## Written task
Copy out exactly the lines from the first line of the material below through the line containing "sc = bpy.context.scene", and nothing beyond them.

## Material provided

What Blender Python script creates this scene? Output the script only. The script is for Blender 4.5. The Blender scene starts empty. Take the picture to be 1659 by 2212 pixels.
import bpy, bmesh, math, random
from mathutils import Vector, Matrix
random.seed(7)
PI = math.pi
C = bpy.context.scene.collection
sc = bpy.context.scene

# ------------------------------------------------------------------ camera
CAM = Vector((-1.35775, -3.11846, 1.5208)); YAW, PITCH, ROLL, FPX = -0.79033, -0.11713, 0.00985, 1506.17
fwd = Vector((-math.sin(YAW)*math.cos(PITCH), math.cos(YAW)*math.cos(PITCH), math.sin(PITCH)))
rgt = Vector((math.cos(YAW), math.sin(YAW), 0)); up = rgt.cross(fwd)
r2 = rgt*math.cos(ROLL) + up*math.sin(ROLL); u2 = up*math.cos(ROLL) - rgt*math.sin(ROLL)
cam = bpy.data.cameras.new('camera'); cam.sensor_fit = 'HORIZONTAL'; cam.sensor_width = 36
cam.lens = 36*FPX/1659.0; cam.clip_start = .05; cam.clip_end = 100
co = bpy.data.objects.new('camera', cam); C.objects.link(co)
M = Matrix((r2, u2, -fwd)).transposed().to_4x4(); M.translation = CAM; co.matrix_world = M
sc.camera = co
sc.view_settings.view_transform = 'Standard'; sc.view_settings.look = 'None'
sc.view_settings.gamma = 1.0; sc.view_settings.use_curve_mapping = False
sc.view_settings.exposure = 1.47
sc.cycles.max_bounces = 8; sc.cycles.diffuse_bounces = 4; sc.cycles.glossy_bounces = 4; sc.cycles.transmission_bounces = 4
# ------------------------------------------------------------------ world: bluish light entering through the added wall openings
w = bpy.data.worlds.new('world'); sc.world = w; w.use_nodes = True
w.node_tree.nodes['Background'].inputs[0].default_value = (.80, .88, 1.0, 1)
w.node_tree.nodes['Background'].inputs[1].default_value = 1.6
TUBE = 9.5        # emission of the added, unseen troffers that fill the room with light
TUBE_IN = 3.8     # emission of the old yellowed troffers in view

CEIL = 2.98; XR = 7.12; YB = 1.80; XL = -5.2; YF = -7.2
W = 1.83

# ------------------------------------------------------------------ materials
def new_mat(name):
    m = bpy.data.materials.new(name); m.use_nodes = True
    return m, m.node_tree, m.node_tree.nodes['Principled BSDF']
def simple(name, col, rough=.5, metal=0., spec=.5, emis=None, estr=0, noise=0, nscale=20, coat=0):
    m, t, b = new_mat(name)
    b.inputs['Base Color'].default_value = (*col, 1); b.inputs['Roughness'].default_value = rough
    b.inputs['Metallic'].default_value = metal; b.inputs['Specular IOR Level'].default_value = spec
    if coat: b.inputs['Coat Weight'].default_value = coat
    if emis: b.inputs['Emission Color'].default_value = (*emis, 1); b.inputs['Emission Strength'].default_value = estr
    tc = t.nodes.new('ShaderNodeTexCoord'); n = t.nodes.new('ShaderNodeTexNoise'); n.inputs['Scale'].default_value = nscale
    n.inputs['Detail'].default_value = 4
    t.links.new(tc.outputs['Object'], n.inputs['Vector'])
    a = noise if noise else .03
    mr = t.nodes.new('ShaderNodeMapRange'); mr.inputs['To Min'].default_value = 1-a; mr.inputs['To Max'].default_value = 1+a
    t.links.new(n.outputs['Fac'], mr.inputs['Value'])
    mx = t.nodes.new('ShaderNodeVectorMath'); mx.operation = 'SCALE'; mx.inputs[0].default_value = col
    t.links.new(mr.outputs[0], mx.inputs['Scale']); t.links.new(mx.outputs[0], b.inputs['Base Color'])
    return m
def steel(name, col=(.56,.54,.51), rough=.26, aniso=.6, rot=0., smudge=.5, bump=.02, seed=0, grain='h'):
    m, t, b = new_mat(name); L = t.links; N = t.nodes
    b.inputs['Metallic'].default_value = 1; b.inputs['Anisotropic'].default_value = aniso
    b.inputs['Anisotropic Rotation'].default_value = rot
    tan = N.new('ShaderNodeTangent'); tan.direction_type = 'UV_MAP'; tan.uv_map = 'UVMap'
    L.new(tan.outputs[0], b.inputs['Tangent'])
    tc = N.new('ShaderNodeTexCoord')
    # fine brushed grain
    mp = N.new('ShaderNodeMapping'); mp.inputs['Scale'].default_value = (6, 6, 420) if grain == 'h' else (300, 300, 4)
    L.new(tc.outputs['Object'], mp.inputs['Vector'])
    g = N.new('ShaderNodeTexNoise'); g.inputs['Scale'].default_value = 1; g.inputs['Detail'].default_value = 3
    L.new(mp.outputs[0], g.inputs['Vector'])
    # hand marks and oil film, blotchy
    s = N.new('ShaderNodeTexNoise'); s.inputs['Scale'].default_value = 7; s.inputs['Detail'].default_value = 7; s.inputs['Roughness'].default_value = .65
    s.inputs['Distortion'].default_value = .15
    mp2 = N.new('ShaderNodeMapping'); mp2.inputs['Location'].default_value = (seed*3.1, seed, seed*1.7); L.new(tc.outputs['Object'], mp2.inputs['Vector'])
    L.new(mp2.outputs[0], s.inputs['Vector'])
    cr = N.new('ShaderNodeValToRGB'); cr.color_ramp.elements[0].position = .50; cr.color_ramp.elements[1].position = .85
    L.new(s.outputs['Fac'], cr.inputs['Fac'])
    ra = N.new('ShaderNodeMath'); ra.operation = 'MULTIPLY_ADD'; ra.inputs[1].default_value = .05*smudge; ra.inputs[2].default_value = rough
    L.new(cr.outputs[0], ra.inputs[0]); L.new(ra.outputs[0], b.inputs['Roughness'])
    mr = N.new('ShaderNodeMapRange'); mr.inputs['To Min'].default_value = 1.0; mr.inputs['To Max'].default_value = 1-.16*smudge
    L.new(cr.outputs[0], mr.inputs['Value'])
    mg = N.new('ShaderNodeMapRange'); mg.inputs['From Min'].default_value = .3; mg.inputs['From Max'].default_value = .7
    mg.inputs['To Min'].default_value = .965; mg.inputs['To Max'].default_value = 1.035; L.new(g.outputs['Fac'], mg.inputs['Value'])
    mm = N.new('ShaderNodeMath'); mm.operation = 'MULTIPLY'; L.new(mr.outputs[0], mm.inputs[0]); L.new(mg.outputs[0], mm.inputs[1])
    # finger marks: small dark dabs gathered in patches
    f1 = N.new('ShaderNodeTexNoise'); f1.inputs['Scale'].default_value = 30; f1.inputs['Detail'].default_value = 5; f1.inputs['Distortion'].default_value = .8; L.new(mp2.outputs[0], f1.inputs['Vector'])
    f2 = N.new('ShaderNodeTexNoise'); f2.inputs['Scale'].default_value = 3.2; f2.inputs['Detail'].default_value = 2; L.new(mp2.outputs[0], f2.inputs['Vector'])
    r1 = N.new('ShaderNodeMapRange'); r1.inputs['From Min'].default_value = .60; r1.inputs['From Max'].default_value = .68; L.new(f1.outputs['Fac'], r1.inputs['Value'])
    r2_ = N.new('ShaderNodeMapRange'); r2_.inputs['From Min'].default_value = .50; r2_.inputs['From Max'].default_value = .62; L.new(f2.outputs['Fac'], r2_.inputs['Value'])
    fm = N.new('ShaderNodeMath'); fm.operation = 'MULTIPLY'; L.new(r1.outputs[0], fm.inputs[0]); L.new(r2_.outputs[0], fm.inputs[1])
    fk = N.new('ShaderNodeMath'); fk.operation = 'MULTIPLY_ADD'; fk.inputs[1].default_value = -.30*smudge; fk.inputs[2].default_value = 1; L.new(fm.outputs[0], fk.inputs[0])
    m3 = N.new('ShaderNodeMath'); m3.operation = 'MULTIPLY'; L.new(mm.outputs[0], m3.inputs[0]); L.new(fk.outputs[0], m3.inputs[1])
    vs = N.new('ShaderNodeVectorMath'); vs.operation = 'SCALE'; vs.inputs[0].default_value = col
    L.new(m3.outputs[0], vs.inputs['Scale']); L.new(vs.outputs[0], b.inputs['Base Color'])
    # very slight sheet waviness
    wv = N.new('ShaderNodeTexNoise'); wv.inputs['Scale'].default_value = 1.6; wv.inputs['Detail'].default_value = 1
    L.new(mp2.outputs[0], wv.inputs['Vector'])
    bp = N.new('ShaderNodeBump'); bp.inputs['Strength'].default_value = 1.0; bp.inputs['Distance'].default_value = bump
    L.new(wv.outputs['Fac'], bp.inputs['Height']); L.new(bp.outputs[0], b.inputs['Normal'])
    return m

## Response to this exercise
What Blender Python script creates this scene? Output the script only. The script is for Blender 4.5. The Blender scene starts empty. Take the picture to be 1659 by 2212 pixels.
import bpy, bmesh, math, random
from mathutils import Vector, Matrix
random.seed(7)
PI = math.pi
C = bpy.context.scene.collection
sc = bpy.context.scene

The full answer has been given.